Pain can be realized by C-fiber firing in humans, by silicon circuits in robots, and potentially by other substrates. How does this 'multiple realizability' challenge theory reduction?
AIt shows that mental states don't exist as natural kinds and should be eliminated from scientific vocabulary
BIf pain can be implemented in many different physical substrates, then 'pain' as a psychological kind cannot be identified with any single specific physical kind — undermining the bridge laws required for theory reduction, since there is no unique physical description to reduce to
CIt proves that physicalism is false, because mental states must have non-physical causes
DIt shows that higher-level sciences are more fundamental than lower-level ones, reversing the direction of reduction
Theory reduction requires bridge laws that identify higher-level kinds with lower-level ones (e.g., 'temperature = mean molecular kinetic energy'). Multiple realizability breaks this: if pain is C-fiber firing in humans but something else in silicon robots, there is no single physical kind to identify pain with. Psychology would have to be reduced to human neuroscience, silicon circuitry, and potentially infinite other physical descriptions simultaneously — a patchwork that preserves no explanatory unity. This is Putnam and Fodor's argument against type-identity theory.
Question 2 Multiple Choice
The reduction of thermodynamics to statistical mechanics is often called the paradigm case of theory reduction. Which complication most challenges viewing this as a clean 'absorption' of thermodynamics into physics?
AStatistical mechanics only works for ideal gases, while thermodynamics covers all substances
BThermodynamic concepts like entropy do not map cleanly onto simple microscopic quantities, and the derivation requires significant idealizations — suggesting intertheoretic illumination rather than full elimination of the higher-level theory
CThermodynamics was developed after statistical mechanics, so the 'reduction' actually went in the opposite direction
DThe reduction works perfectly, which is why it is used as the paradigm — the complication would undermine the example entirely
Even in this paradigm case, entropy does not straightforwardly equal a simple microscopic property — it requires statistical averaging, idealizations, and the large-N limit. Many thermodynamic concepts prove more natural to work with at their own level. This is why philosophers now often prefer 'intertheoretic relations' over 'reduction': the higher-level theory is constrained and explained by the lower-level one without being simply replaced. The 'cleanest' example is messier than advertised.
Question 3 True / False
Strong emergence, unlike weak emergence, would require that organized matter generates genuinely new causal powers that are not derivable from lower-level physics even in principle.
TTrue
FFalse
Answer: True
Weak emergence means a property is surprising or practically underivable, but there is no in-principle barrier — given enough computational power, the property could be predicted from lower-level facts. Strong emergence means the barrier is fundamental: the higher-level property introduces new causal powers that are not entailed by any lower-level description. Strong emergence sits in tension with the causal closure of the physical, because it seems to require that something extra enters the world at higher organizational levels.
Question 4 True / False
Accepting ontological reduction — the thesis that everything that exists is ultimately physical — commits one to theory reduction: the thesis that most higher-level sciences can be derived from fundamental physics.
TTrue
FFalse
Answer: False
Ontological reduction (everything is physical stuff) and theory reduction (higher-level theories can be derived from lower-level ones) are distinct claims. Multiple realizability illustrates the gap: even if every mental event is a physical event, there may be no systematic derivation of psychological laws from physical laws, because the same psychological state can be realized by different physical configurations. One can be a committed physicalist while denying that psychology reduces to neuroscience or physics.
Question 5 Short Answer
Explain the difference between weak and strong emergence, and give an example of a phenomenon that is a candidate for each.

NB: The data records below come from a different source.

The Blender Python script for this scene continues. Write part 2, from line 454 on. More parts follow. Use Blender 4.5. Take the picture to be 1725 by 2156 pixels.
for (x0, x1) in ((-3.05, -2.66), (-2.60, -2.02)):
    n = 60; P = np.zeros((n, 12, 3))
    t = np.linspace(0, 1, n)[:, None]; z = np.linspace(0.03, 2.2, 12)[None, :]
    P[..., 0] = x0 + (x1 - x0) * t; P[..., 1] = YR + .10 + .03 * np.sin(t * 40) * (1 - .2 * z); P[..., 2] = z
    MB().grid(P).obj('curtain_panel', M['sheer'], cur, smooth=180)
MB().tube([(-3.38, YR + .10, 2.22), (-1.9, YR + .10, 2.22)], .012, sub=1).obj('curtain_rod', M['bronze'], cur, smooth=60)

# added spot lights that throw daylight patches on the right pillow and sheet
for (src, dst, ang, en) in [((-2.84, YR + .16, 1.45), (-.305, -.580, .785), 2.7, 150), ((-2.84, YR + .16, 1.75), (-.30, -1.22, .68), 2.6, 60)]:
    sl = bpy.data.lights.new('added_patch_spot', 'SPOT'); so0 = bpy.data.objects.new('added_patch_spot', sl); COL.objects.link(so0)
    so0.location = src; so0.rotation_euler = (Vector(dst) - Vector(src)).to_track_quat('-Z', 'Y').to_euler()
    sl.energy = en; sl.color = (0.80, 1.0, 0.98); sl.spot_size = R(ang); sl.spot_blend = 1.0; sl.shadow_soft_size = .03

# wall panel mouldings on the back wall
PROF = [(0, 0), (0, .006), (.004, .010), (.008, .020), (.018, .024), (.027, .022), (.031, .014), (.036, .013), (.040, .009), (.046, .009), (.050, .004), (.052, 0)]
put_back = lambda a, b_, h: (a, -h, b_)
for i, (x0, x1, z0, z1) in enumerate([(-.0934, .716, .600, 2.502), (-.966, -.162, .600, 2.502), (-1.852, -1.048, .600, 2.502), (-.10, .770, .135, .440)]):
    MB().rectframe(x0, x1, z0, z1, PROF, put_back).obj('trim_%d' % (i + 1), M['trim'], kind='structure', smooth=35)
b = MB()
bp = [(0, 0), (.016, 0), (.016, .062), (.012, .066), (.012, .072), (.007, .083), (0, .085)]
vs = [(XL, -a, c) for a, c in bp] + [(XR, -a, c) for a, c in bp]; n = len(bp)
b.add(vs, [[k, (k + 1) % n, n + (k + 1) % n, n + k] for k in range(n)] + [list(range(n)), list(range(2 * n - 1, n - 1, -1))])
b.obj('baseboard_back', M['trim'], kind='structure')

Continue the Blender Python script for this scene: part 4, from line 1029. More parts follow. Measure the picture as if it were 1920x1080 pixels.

Think about your answer, then reveal below.
Model answer: Weak emergence: a higher-level property is in principle derivable from lower-level facts but is surprising given current knowledge or practically impossible to compute. Example: the global patterns of a cellular automaton (like Conway's Game of Life) — complex behavior emerges from simple rules, and is in principle predictable but not anticipated. Strong emergence: a higher-level property is genuinely not derivable from lower-level facts even in principle — new causal powers appear. A candidate example (controversial): phenomenal consciousness, where some philosophers argue that the 'what it is like' quality of experience cannot be derived from any physical description.
The distinction matters for the reductionist project. If all emergence is weak, then the higher-level sciences are practical conveniences — we use them because deriving everything from physics is computationally or conceptually intractable, not because something fundamentally escapes physical description. Strong emergence would genuinely threaten the reductionist program and the causal closure of physics. The debate about consciousness is partly a debate about which kind of emergence (if any) is in play.